══ Recorded data ══
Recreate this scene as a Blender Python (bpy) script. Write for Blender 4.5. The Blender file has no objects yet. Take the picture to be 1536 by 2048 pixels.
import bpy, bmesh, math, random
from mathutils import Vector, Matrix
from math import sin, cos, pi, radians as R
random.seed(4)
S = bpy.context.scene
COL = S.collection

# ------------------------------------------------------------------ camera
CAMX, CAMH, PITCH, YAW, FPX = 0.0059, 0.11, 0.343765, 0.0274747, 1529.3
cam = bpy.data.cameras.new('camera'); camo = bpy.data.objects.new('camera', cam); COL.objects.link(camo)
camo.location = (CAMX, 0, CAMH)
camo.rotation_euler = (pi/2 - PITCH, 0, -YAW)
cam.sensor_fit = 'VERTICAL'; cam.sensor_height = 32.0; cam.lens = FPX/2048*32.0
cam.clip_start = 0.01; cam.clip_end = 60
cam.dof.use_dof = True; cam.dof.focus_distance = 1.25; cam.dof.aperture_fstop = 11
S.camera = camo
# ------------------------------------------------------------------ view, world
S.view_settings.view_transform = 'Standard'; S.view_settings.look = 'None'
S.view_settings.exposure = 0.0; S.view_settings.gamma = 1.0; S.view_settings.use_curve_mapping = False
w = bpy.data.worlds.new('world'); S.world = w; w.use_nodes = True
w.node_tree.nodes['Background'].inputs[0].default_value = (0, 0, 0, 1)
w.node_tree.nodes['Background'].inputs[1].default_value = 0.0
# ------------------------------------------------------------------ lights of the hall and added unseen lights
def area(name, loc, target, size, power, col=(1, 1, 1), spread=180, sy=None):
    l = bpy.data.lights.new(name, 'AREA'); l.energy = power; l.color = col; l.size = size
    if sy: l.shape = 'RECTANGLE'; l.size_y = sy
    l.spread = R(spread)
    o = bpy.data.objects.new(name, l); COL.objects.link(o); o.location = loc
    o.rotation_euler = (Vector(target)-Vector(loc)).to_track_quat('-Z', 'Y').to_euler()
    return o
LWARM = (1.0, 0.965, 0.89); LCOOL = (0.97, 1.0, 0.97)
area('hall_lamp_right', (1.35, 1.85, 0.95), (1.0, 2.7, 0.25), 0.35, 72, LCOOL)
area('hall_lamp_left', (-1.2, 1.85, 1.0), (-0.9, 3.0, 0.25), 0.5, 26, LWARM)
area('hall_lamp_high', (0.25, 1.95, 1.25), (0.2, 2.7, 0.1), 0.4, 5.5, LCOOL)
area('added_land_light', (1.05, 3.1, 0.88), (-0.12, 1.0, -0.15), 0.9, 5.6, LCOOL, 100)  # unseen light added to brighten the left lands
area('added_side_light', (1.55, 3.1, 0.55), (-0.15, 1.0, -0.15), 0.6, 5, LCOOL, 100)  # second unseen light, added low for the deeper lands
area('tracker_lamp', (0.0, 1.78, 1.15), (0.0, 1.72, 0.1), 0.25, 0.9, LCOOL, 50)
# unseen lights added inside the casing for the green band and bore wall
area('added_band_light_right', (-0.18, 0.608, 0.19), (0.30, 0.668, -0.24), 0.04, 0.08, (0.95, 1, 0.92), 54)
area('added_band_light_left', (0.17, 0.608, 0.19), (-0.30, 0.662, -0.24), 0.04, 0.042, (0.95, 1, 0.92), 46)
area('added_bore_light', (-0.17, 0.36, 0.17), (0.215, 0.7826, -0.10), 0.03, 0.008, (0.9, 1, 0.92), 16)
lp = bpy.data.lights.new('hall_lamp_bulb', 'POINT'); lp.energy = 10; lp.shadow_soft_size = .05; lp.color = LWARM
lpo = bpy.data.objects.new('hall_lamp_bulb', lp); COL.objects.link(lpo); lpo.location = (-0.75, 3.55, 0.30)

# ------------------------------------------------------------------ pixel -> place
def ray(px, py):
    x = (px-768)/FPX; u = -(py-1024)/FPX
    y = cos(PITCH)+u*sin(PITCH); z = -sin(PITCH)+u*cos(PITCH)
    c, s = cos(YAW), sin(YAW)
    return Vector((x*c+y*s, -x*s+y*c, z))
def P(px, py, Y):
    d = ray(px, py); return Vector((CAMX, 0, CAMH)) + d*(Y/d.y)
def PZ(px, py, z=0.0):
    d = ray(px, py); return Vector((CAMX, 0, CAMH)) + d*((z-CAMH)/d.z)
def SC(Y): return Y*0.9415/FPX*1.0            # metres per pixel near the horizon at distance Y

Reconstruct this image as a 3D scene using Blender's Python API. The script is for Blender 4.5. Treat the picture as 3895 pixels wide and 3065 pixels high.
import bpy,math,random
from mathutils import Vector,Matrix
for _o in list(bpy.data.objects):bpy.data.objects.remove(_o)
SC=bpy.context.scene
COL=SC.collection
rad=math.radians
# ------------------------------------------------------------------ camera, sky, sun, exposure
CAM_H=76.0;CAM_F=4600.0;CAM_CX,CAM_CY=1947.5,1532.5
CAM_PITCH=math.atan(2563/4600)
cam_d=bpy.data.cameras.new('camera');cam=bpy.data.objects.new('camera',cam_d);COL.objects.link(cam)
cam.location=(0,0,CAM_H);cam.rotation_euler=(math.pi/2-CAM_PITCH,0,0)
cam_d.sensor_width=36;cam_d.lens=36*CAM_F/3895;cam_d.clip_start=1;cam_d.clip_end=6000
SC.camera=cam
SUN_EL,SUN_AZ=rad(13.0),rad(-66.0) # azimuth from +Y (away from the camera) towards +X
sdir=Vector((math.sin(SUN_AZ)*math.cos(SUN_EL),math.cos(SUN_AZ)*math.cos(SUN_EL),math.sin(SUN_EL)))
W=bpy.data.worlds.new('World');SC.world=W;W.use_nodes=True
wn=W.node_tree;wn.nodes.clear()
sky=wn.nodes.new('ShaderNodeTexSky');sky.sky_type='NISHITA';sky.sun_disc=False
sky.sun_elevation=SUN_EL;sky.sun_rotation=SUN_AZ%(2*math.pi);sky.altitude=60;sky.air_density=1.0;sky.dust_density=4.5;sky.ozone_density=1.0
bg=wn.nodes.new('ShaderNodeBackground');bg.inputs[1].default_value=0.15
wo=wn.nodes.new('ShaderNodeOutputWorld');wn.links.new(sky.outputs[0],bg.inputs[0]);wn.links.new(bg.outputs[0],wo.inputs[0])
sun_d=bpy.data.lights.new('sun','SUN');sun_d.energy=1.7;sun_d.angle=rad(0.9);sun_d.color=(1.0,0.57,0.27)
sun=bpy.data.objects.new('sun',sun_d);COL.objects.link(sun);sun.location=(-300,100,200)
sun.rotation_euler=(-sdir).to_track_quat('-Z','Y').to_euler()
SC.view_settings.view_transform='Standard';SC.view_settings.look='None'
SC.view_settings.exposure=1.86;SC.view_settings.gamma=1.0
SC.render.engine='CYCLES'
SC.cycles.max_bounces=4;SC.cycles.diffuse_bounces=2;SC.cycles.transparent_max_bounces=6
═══
> _Exercise task_
Copy out all of the lines above exactly.

> _Task result_
Recreate this scene as a Blender Python (bpy) script. Write for Blender 4.5. The Blender file has no objects yet. Take the picture to be 1536 by 2048 pixels.
import bpy, bmesh, math, random
from mathutils import Vector, Matrix
from math import sin, cos, pi, radians as R
random.seed(4)
S = bpy.context.scene
COL = S.collection

# ------------------------------------------------------------------ camera
CAMX, CAMH, PITCH, YAW, FPX = 0.0059, 0.11, 0.343765, 0.0274747, 1529.3
cam = bpy.data.cameras.new('camera'); camo = bpy.data.objects.new('camera', cam); COL.objects.link(camo)
camo.location = (CAMX, 0, CAMH)
camo.rotation_euler = (pi/2 - PITCH, 0, -YAW)
cam.sensor_fit = 'VERTICAL'; cam.sensor_height = 32.0; cam.lens = FPX/2048*32.0
cam.clip_start = 0.01; cam.clip_end = 60
cam.dof.use_dof = True; cam.dof.focus_distance = 1.25; cam.dof.aperture_fstop = 11
S.camera = camo
# ------------------------------------------------------------------ view, world
S.view_settings.view_transform = 'Standard'; S.view_settings.look = 'None'
S.view_settings.exposure = 0.0; S.view_settings.gamma = 1.0; S.view_settings.use_curve_mapping = False
w = bpy.data.worlds.new('world'); S.world = w; w.use_nodes = True
w.node_tree.nodes['Background'].inputs[0].default_value = (0, 0, 0, 1)
w.node_tree.nodes['Background'].inputs[1].default_value = 0.0
# ------------------------------------------------------------------ lights of the hall and added unseen lights
def area(name, loc, target, size, power, col=(1, 1, 1), spread=180, sy=None):
    l = bpy.data.lights.new(name, 'AREA'); l.energy = power; l.color = col; l.size = size
    if sy: l.shape = 'RECTANGLE'; l.size_y = sy
    l.spread = R(spread)
    o = bpy.data.objects.new(name, l); COL.objects.link(o); o.location = loc
    o.rotation_euler = (Vector(target)-Vector(loc)).to_track_quat('-Z', 'Y').to_euler()
    return o
LWARM = (1.0, 0.965, 0.89); LCOOL = (0.97, 1.0, 0.97)
area('hall_lamp_right', (1.35, 1.85, 0.95), (1.0, 2.7, 0.25), 0.35, 72, LCOOL)
area('hall_lamp_left', (-1.2, 1.85, 1.0), (-0.9, 3.0, 0.25), 0.5, 26, LWARM)
area('hall_lamp_high', (0.25, 1.95, 1.25), (0.2, 2.7, 0.1), 0.4, 5.5, LCOOL)
area('added_land_light', (1.05, 3.1, 0.88), (-0.12, 1.0, -0.15), 0.9, 5.6, LCOOL, 100)  # unseen light added to brighten the left lands
area('added_side_light', (1.55, 3.1, 0.55), (-0.15, 1.0, -0.15), 0.6, 5, LCOOL, 100)  # second unseen light, added low for the deeper lands
area('tracker_lamp', (0.0, 1.78, 1.15), (0.0, 1.72, 0.1), 0.25, 0.9, LCOOL, 50)
# unseen lights added inside the casing for the green band and bore wall
area('added_band_light_right', (-0.18, 0.608, 0.19), (0.30, 0.668, -0.24), 0.04, 0.08, (0.95, 1, 0.92), 54)
area('added_band_light_left', (0.17, 0.608, 0.19), (-0.30, 0.662, -0.24), 0.04, 0.042, (0.95, 1, 0.92), 46)
area('added_bore_light', (-0.17, 0.36, 0.17), (0.215, 0.7826, -0.10), 0.03, 0.008, (0.9, 1, 0.92), 16)
lp = bpy.data.lights.new('hall_lamp_bulb', 'POINT'); lp.energy = 10; lp.shadow_soft_size = .05; lp.color = LWARM
lpo = bpy.data.objects.new('hall_lamp_bulb', lp); COL.objects.link(lpo); lpo.location = (-0.75, 3.55, 0.30)

# ------------------------------------------------------------------ pixel -> place
def ray(px, py):
    x = (px-768)/FPX; u = -(py-1024)/FPX
    y = cos(PITCH)+u*sin(PITCH); z = -sin(PITCH)+u*cos(PITCH)
    c, s = cos(YAW), sin(YAW)
    return Vector((x*c+y*s, -x*s+y*c, z))
def P(px, py, Y):
    d = ray(px, py); return Vector((CAMX, 0, CAMH)) + d*(Y/d.y)
def PZ(px, py, z=0.0):
    d = ray(px, py); return Vector((CAMX, 0, CAMH)) + d*((z-CAMH)/d.z)
def SC(Y): return Y*0.9415/FPX*1.0            # metres per pixel near the horizon at distance Y

Reconstruct this image as a 3D scene using Blender's Python API. The script is for Blender 4.5. Treat the picture as 3895 pixels wide and 3065 pixels high.
import bpy,math,random
from mathutils import Vector,Matrix
for _o in list(bpy.data.objects):bpy.data.objects.remove(_o)
SC=bpy.context.scene
COL=SC.collection
rad=math.radians
# ------------------------------------------------------------------ camera, sky, sun, exposure
CAM_H=76.0;CAM_F=4600.0;CAM_CX,CAM_CY=1947.5,1532.5
CAM_PITCH=math.atan(2563/4600)
cam_d=bpy.data.cameras.new('camera');cam=bpy.data.objects.new('camera',cam_d);COL.objects.link(cam)
cam.location=(0,0,CAM_H);cam.rotation_euler=(math.pi/2-CAM_PITCH,0,0)
cam_d.sensor_width=36;cam_d.lens=36*CAM_F/3895;cam_d.clip_start=1;cam_d.clip_end=6000
SC.camera=cam
SUN_EL,SUN_AZ=rad(13.0),rad(-66.0) # azimuth from +Y (away from the camera) towards +X
sdir=Vector((math.sin(SUN_AZ)*math.cos(SUN_EL),math.cos(SUN_AZ)*math.cos(SUN_EL),math.sin(SUN_EL)))
W=bpy.data.worlds.new('World');SC.world=W;W.use_nodes=True
wn=W.node_tree;wn.nodes.clear()
sky=wn.nodes.new('ShaderNodeTexSky');sky.sky_type='NISHITA';sky.sun_disc=False
sky.sun_elevation=SUN_EL;sky.sun_rotation=SUN_AZ%(2*math.pi);sky.altitude=60;sky.air_density=1.0;sky.dust_density=4.5;sky.ozone_density=1.0
bg=wn.nodes.new('ShaderNodeBackground');bg.inputs[1].default_value=0.15
wo=wn.nodes.new('ShaderNodeOutputWorld');wn.links.new(sky.outputs[0],bg.inputs[0]);wn.links.new(bg.outputs[0],wo.inputs[0])
sun_d=bpy.data.lights.new('sun','SUN');sun_d.energy=1.7;sun_d.angle=rad(0.9);sun_d.color=(1.0,0.57,0.27)
sun=bpy.data.objects.new('sun',sun_d);COL.objects.link(sun);sun.location=(-300,100,200)
sun.rotation_euler=(-sdir).to_track_quat('-Z','Y').to_euler()
SC.view_settings.view_transform='Standard';SC.view_settings.look='None'
SC.view_settings.exposure=1.86;SC.view_settings.gamma=1.0
SC.render.engine='CYCLES'
SC.cycles.max_bounces=4;SC.cycles.diffuse_bounces=2;SC.cycles.transparent_max_bounces=6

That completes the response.